A social democracia e o estalinismo são aparelhos adaptados à ordem. Mas reafirmar que há uma crise de direção do proletariado não é o mesmo que dizer que, não fosse o papel das organizações reformistas, já estaria madura entre os trabalhadores uma disposição revolucionária de luta pelo poder. Isso é uma perigosa idealização dos níveis médios de consciência da classe trabalhadora, um excesso obreirista.
O sofrimento físico e mental é uma escola de aprendizado, mas não garante que milhões retirem da experiência material da vida conclusões solidárias. O socialismo não é mais o vocabulário político da maioria dos trabalhadores. É terrível, mas é assim.
O drama histórico da etapa aberta pela restauração capitalista é muito profundo. Nos últimos dez anos ficou claro, em inúmeros países e de forma devastadora, que a avalanche de crises econômicas e sociais podem arrastar parcelas das camadas populares que rompem com os reformismos para o neofascismo, não na direção da esquerda anticapitalista.
O capitalismo não cumpre mais qualquer papel progressivo. Ao contrário, seu destino é uma tendência destrutiva: aumento da desigualdade social, catástrofe climática, perigo de guerra mundial e ascensão de correntes neofascistas. Mas reafirmar a rigidez dos limites históricos do capitalismo em sua época de declínio não é o mesmo que dizer que as condições para a luta socialista são mais favoráveis que no passado.
Não são. Foram acumuladas derrotas históricas desde a restauração capitalista. Avaliações irrealistas não são úteis para manter viva a paixão revolucionária. A empolgação militante deve se alimentar da lucidez de que a luta é necessária, não importa quanto difíceis sejam as circunstâncias, porque sempre há esperança.
Tampouco autoriza a conclusão de que, em circunstâncias excepcionais, diante do perigo de que venham a se abrir situações revolucionárias, a burguesia não possa aceitar concessões emergenciais e temporárias, sacrificando anéis para salvar os dedos, como no passado.
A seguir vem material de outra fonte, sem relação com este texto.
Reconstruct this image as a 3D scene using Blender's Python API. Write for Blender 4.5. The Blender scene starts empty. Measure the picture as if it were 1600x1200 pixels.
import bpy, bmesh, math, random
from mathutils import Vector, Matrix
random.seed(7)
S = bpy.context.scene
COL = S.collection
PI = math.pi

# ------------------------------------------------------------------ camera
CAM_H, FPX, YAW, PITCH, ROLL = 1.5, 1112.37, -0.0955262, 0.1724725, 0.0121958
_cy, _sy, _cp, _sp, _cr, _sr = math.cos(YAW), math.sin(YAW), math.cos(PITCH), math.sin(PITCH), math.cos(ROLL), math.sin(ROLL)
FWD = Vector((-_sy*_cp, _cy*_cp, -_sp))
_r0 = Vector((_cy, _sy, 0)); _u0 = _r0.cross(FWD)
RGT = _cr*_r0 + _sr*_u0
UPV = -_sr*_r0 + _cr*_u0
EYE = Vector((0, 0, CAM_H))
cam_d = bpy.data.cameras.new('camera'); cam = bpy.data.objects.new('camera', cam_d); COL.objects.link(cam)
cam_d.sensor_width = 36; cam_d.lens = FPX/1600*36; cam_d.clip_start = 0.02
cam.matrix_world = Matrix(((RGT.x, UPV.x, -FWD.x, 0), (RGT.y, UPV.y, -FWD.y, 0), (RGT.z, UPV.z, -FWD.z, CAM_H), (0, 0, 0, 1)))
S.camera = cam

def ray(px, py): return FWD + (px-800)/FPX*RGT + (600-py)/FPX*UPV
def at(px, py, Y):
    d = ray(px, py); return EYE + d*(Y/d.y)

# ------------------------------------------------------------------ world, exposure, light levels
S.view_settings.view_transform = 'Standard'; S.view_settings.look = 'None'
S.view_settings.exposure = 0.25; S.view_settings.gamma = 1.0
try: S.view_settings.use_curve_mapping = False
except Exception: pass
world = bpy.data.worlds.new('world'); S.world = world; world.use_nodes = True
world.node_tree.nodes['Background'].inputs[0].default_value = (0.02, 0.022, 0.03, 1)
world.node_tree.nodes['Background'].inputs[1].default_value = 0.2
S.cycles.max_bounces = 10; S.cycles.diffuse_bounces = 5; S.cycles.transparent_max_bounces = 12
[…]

Acontece que o mundo mudou. O capitalismo foi restaurado à escala internacional e a URSS já não existe. Aconteceu uma derrota histórica e isso teve consequências. A disposição de atualizar o Programa de Transição não diminui o nosso compromisso com a luta pela revolução, somente reafirma nosso engajamento com o marxismo. Essa tarefa já foi encarada, há quarenta anos, pela geração anterior de trotskistas, só que em condições favoráveis, depois da derrota do imperialismo norte-americano no Vietnam (5). Nossa tarefa é mais amarga, porque a evolução da situação mundial, desde 1989/91 foi desfavorável. Não prevaleceram vitórias da revolução mundial, mas o contrário.
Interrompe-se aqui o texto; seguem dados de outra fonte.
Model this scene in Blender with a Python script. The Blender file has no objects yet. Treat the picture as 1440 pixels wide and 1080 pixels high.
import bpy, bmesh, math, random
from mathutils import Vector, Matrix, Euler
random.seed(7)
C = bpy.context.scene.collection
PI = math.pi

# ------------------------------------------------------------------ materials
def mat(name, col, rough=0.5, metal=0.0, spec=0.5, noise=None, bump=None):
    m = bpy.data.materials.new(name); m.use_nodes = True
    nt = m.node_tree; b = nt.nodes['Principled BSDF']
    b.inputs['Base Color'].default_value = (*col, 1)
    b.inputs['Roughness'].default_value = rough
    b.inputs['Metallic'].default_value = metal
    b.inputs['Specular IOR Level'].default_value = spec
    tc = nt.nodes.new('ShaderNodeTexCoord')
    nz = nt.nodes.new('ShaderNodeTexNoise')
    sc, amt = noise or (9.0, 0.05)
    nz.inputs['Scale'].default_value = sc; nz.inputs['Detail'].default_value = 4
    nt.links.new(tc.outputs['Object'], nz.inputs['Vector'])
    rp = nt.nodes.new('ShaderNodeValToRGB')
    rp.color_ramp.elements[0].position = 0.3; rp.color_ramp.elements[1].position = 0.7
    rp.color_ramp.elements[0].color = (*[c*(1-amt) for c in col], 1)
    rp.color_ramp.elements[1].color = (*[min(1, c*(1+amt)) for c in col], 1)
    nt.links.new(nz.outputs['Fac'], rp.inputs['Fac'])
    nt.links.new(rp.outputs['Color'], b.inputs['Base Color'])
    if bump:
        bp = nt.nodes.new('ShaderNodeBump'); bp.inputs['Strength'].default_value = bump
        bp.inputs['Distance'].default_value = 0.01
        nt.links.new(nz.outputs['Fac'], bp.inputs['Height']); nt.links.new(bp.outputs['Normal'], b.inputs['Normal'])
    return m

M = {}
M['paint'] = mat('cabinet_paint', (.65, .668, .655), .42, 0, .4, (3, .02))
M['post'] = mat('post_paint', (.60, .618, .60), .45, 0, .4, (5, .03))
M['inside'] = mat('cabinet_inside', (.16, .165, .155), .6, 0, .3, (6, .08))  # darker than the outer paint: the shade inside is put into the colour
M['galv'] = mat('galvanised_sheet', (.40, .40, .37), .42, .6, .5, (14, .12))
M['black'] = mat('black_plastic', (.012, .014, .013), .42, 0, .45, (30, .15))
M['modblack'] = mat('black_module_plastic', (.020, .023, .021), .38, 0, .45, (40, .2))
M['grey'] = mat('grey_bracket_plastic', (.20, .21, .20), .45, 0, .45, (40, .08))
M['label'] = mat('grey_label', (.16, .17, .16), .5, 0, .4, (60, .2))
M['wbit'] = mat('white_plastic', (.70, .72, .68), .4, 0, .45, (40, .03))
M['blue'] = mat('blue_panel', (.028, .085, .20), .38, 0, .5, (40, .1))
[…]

A caracterização principal do programa de transição é que, sob a ordem imperialista mundial, entramos em uma época de decadência histórica do sistema. Ou seja, a conclusão de que as relações sociais capitalistas se transformaram em ameaça para a civilização. Se considerada no nível de abstração muito elevado de uma época, ou seja, em uma dimensão secular indefinida, e em escala internacional, esta caracterização permanece fundamental, e é um dos pilares do marxismo revolucionário.
Mas uma época é um longo intervalo histórico, portanto, na dimensão secular. Ao longo da mesma época devemos considerar a alternância de várias etapas. As etapas estão determinadas pela relação de forças entre revolução e contrarrevolução, em escala mundial. Em cada etapa da luta de classes há uma direcionalidade, um signo, uma dinâmica. Vitórias favorecem novas vitórias. Derrotas facilitam derrotas. A revolução mundial tem a morfologia de ondas de choque, o efeito dominó. Não obstante, durante uma etapa, em cada país, embora a tendência seja a pressão do contexto internacional, podem prevalecer condições peculiares da luta de classes em cada nação. Não há sincronicidade direta.
Estamos diante de tendências históricas, e não diante de prognósticos catastrofistas. Qualquer outra conclusão é fatalismo apocalíptico, ou uma forma de milenarismo socialista. Lenin tinha alertado contra este perigo quando escreveu o Imperialismo, fase superior do capitalismo (6).
Quando Leon Trotsky retomou este conceito da III Internacional na fundação da Quarta não estava senão recuperando do esquecimento uma localização estratégica. O que significa concluir que, quando a revolução mundial avança, os limites históricos do capitalismo se estreitam, mas, também, o inverso. Quando a contrarrevolução avança, o capitalismo alonga seus prazos de sobrevivência. A caracterização de que estamos em uma época de declínio histórico do capitalismo não descarta a possibilidade de que operam contratendências em escalas de tempo mais breves. E não invalida que na escala das etapas, situações e conjunturas ocorram inversões transitórias.
Atualizar o programa não questiona a estratégia revolucionária. Ao contrário, eleva a nossa determinação de caminhar de olhos bem abertos.
A angústia é indivisível da lucidez.
A atualização programática nos protege de nós mesmos.